You heard it right – effective strategic planning is essential to outcome-focused product teams. But how do you conduct annual strategic planning and integrate it with agile product management? In this post, we’ll walk through how to run strategic planning in 4 steps. We’ll also cover how to connect strategic planning with responsive re/alignment and re/allocation to achieve portfolio outcomes.
First, let’s do a recap on why effective strategic planning is so essential to outcome-focused product teams.
You may have heard from product management best practices that empowered teams build the best products. According to Marty Cagan, the author of “Empowered”, there are 2 key elements from leaders to empowered product teams:
- Give product teams problems to solve, not features to build
- Enable them to have the necessary strategic context to understand “the why” to make good decisions.
The output of strategic planning enables the strategic context from leaders to their teams.
Step-by-Step Guide to “Annual” Strategic Planning
Strategic planning is the exercise for executive teams to align as well as define the strategic context for the company and the product teams. Let’s jump into the 4 steps of how to run effective “annual” strategic planning.

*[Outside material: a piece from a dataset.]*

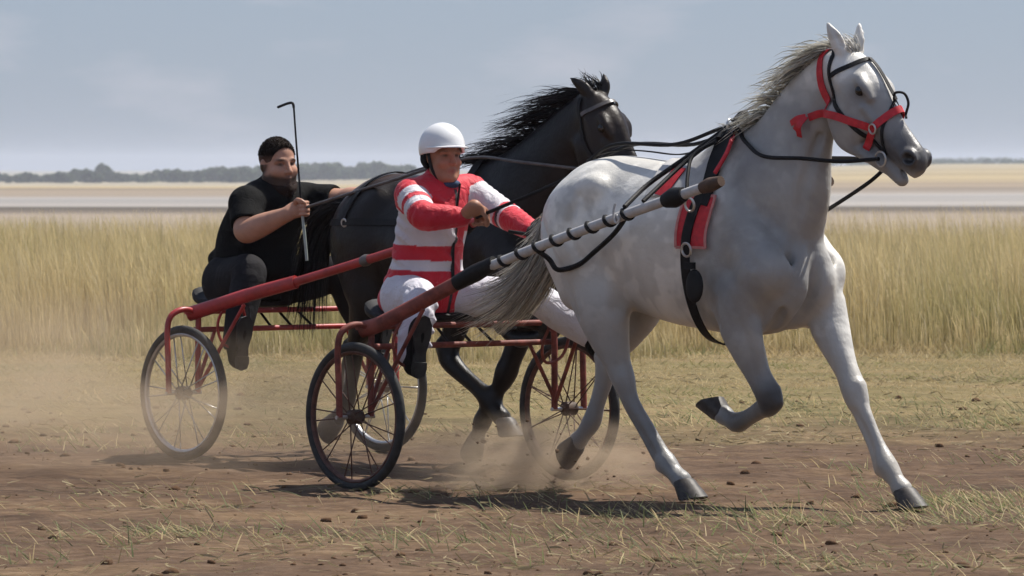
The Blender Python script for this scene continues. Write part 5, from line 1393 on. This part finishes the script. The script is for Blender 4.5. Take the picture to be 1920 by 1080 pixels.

Step 1 – Align on Strategic Product Initiatives
First, executive teams must set out key business goals for the coming year. They may include doubling revenue, increasing existing customer adoption, and so on. How to achieve these goals depends on many factors, including the state of the business, market, product, technology, etc.
Additionally, hold a brainstorming session (or sessions) with leaders of all functions to create strategic bets or initiatives to achieve these business goals. These initiatives should not be “build XYZ feature”, but rather, “how do we achieve XYZ goal”. They should also be evaluated based on a variety of factors, from simple benefit/ cost to schematic patterns and balance between core vs. expansion vs innovation, etc.
Step 2 – Align on Budget Allocation
Secondly, to ensure sufficient resources for product teams, high-level T-shirt sizes are provided by functional leaders to understand the teams or skills needed. This can be based on staff month, or staff month by skills (design, mobile engineer, etc.) This allocation may also lead to additional juggling of step 1 if the budget is not feasible or too skewed.
Step 3 – Evaluate Business and Product Dependencies
This next step is conducted at a broader scope and is essential especially if some initiatives require longer-range planning, e.g. legal-related, licensing, partnership, etc. The portfolio level of visualization is by no means a committed plan, but rather a directional map for the correlated teams on the ecosystems and portfolio context they operate internally.
Step 4: Align on Roadmap
Lastly, you need to define the product plan for each of these bets and map them to intended outcomes and associated metrics. The outcome of the product changes should influence future iterations of product planning. So planning becomes continuous and responsive monthly and quarterly, not just set in stone from the annual planning session. Make adjustments on focus and allocation based on product outcomes. Re-evaluate product prioritizations based on new inputs.
Why Switch From Annual to Continuous Strategic Planning?
Outcome-focused teams must connect long-term vision and near-term action iteratively as well as collaborate across teams to achieve shared goals. Outcome-focused teams review and reassess “annual” strategic planning continuously. Hence a responsive product portfolio platform is essential to keep both strategic and outcome context in one place.